Книга об отце (Ева и Фритьоф) (Нансен-Хейер) - страница 155

В одежде тетя Магда строго соблюдала определенный стиль — длинный жакет, белый воротничок и манжеты. Нам, детям, это ка­залось немного чудно, однако все на ней было красиво, отлично сидело, сшито в лучших ателье города.

Мама говорила, что тетя Магда одевается умно, а высокая при­ческа со спадающими на лоб завитками делает ее даже пи­кантной.

В Ионе тетя Магда души не чаяла. Ему разрешалось делать все, что он пожелает, и он рос веселым и здоровым мальчишкой, настоящим разбойником. Его друзья всегда были в Пьока желан­ными гостями, и даже когда нам случалось в драке до крови раз­бить друг другу носы, тетя Магда и это считала детскими ша­лостями и никогда не заступалась за Иона.

В глубине большого фруктового сада стоял приземистый жел­тый дом Герхарда Мюнта, сбоку были конюшни.

«Никакой вид нам не нужен,— говорил Герхард Мюнт.— Все, кто тут строился, гнались за красивым видом. Я же хочу жить уютно и видеть из окна Хороший сад».

Сам Мюнт только любовался садом. Изящный, элегантный, прохаживался он по саду в белых гамашах и с лорнетом, тыкал тросточкой в клумбы, любуясь делом рук своей жены. Это она занималась и цветами, и курами, и лощадьми, и обедом и сама со всем управлялась.

Среди художников Мюнт выделялся пристрастием к ярким краскам. В передней он сам покрасил стены в ярко-синий цвет. Войдя в ателье, гости сразу же попадали под обаяние его кра­сочных полотен, глядя на них, казалось, что летишь по воздуху.

Когда собирались гости, Мюнт пел народные баллады, был очень находчив и остроумен.

Дальше по той же дороге жил Отто Синдинг. Его сероватый каменный дом прятался в лесу. Сам он был ростом невелик, зато картины его имели внушительные размеры; изображали они то вспененное море, то многофигурные композиции.
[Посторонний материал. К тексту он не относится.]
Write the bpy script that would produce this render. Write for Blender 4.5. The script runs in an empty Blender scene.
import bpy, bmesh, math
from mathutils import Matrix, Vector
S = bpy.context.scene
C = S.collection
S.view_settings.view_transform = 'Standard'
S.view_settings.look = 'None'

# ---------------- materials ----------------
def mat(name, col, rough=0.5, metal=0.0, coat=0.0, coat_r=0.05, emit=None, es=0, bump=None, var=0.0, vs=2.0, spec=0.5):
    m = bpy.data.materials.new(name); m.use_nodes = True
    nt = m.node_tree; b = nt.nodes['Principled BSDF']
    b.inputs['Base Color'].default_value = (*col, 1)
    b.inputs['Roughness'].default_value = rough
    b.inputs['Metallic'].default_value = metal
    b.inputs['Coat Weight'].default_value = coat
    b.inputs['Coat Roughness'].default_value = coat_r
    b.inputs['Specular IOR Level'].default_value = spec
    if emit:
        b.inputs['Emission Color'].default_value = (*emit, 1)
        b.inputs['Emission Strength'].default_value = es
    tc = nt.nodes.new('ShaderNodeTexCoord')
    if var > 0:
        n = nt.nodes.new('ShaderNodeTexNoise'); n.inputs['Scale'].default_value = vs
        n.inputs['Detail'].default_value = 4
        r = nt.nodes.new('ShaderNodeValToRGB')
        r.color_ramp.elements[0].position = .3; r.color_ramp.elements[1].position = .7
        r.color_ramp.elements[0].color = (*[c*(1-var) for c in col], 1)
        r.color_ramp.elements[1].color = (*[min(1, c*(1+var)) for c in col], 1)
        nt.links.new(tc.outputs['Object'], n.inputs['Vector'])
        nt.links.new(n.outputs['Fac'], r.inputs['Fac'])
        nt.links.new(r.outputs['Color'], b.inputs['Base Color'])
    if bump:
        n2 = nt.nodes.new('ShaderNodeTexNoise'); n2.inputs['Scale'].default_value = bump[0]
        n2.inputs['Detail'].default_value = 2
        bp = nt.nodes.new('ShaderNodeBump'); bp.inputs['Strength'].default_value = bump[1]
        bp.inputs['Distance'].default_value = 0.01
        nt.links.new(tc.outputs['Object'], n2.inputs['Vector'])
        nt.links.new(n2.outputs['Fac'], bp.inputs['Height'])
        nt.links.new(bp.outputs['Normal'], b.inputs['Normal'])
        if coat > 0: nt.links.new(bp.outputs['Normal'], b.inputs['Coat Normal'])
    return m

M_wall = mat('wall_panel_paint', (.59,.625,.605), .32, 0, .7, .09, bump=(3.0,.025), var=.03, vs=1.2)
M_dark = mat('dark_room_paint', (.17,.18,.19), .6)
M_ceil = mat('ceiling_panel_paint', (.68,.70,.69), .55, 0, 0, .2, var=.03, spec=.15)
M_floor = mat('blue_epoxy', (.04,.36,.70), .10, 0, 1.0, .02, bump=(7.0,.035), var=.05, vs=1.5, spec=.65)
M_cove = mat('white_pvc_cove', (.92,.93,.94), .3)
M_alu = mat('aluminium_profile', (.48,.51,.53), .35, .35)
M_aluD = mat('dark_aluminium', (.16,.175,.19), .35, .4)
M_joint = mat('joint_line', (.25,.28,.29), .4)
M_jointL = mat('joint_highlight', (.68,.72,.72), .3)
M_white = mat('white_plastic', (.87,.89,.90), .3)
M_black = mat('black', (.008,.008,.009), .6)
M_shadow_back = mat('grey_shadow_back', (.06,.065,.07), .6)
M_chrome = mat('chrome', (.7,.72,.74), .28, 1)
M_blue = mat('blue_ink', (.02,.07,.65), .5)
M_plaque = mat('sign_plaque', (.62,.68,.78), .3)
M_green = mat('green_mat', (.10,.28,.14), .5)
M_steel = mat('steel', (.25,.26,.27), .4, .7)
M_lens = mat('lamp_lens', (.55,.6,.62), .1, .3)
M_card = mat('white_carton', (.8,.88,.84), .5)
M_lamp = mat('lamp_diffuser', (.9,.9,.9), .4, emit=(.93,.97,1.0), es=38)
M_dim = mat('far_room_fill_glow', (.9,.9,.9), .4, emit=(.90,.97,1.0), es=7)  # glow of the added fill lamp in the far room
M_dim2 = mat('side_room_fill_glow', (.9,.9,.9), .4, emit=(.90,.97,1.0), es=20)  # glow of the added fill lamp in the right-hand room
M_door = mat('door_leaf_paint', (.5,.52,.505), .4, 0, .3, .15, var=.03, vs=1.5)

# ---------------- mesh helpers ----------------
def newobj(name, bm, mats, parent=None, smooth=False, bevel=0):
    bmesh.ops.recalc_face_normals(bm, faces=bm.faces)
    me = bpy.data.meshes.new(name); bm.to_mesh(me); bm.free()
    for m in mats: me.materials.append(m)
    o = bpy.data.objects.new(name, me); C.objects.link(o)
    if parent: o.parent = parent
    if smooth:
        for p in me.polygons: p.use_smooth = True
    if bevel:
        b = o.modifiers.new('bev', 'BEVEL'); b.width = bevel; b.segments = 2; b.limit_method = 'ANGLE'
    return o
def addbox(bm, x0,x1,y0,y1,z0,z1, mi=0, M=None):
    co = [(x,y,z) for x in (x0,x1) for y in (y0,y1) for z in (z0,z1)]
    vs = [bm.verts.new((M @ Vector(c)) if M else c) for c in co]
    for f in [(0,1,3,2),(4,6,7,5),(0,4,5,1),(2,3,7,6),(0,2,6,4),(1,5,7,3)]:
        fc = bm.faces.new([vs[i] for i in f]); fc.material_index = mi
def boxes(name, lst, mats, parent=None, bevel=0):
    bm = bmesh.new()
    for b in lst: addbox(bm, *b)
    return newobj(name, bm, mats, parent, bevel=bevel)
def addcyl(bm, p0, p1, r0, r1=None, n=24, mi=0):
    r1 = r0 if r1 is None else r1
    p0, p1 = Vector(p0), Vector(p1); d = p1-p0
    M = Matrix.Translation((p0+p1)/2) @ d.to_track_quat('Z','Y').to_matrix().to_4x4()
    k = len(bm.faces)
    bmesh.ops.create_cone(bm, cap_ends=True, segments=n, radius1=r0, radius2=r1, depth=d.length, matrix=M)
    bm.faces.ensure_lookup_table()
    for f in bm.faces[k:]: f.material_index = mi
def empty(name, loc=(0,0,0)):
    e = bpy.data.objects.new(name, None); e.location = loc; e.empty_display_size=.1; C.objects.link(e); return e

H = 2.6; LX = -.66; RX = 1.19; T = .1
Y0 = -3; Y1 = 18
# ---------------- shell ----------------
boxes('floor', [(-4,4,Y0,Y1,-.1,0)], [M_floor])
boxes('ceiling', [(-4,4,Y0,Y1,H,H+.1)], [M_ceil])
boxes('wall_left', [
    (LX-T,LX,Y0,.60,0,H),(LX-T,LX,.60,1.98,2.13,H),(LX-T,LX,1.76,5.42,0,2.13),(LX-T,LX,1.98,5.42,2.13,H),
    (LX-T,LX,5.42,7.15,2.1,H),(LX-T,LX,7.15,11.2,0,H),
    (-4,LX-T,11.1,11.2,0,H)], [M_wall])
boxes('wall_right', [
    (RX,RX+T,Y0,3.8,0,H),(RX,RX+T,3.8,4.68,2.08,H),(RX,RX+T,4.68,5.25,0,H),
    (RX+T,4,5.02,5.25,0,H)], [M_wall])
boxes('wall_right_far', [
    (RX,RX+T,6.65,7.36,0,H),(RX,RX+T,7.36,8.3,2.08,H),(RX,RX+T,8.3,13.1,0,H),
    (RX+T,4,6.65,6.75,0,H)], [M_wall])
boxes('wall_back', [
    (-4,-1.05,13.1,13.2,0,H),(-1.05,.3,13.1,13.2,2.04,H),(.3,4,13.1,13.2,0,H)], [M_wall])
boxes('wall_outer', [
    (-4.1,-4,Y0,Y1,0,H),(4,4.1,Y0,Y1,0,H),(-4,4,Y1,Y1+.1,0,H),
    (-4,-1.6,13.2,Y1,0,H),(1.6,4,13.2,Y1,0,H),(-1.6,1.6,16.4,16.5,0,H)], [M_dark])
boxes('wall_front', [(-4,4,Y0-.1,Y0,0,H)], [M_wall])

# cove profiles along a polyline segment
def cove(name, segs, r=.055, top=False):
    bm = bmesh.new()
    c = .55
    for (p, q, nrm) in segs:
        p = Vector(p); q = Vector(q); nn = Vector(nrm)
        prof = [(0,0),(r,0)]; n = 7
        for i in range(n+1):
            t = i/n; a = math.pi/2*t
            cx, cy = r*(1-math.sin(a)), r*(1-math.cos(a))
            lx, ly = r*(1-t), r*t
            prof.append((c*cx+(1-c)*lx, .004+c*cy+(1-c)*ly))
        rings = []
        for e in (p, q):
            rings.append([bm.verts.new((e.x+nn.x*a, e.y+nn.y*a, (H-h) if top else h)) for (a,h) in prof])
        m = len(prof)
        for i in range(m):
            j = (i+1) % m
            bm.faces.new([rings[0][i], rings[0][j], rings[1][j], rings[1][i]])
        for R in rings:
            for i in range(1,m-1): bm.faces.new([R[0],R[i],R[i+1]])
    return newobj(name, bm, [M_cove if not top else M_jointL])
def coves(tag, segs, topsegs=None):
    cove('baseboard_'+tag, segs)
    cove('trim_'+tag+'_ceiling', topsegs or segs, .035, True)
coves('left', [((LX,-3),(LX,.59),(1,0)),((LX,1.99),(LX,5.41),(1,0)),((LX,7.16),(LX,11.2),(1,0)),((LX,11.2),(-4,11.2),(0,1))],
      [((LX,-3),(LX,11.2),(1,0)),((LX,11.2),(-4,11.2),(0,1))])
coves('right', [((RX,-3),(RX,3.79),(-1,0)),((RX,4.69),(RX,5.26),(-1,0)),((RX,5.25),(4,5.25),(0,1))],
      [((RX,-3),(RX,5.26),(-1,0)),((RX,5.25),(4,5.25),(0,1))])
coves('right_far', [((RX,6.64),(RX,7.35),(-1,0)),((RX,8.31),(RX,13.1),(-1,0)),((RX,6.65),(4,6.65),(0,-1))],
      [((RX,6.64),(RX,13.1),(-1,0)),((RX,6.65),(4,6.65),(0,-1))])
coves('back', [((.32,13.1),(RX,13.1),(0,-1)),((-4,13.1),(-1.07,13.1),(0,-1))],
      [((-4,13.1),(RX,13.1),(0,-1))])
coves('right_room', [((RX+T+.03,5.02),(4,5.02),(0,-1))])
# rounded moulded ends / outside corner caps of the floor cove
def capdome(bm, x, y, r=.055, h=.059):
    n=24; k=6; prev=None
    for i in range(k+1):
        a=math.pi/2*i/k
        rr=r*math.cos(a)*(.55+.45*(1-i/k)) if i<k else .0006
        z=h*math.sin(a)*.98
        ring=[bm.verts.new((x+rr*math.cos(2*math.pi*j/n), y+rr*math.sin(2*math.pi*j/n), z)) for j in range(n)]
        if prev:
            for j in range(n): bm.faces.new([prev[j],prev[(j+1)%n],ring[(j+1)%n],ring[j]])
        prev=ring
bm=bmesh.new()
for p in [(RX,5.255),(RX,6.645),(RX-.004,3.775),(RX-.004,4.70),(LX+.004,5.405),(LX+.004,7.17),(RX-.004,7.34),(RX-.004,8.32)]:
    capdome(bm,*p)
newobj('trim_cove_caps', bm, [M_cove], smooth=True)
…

Но мне было ближе искусство Вереншельда и Мюнта.

А еще дальше, на самой вершине, жил пианист Мартин Кнудсен с двумя своими сестрами. Мартин Кнудсен казался нелюдимым, лицо его, изборожденное глубокими, суровыми морщинами, всегда было немного раскрасневшимся, взгляд — смущенным. Но стоило ему заиграть, как в нем просыпались покоряющая сила и страсть. Иногда мне разрешали, если я буду сидеть тихо как мышка, послушать, как он упражняется. Это было праздником. Он часто играл на маминых музыкальных вечерах, но я не помню, чтобы он хоть раз что-то сказал.

Перед моими глазами встает следующая картина: однажды утром он подходит к нашему дому, ведя за руку Коре. Маленький белоголовый мальчуган с чистыми глазенками и высокий строгий человек бок о бок бредут по глубокому снегу. Мартин Кнудсен увидел нашего Коре утром в поезде и узнал его. «Куда ты со­брался, малыш?»— спросил он. «Да вот, в контору, как все взрослые. У меня, знаете ли, столько людей, и за всеми нужен глаз да глаз, вот и еду присмотреть, чтобы не бездельничали, а то когда меня нет, они работают спустя рукава».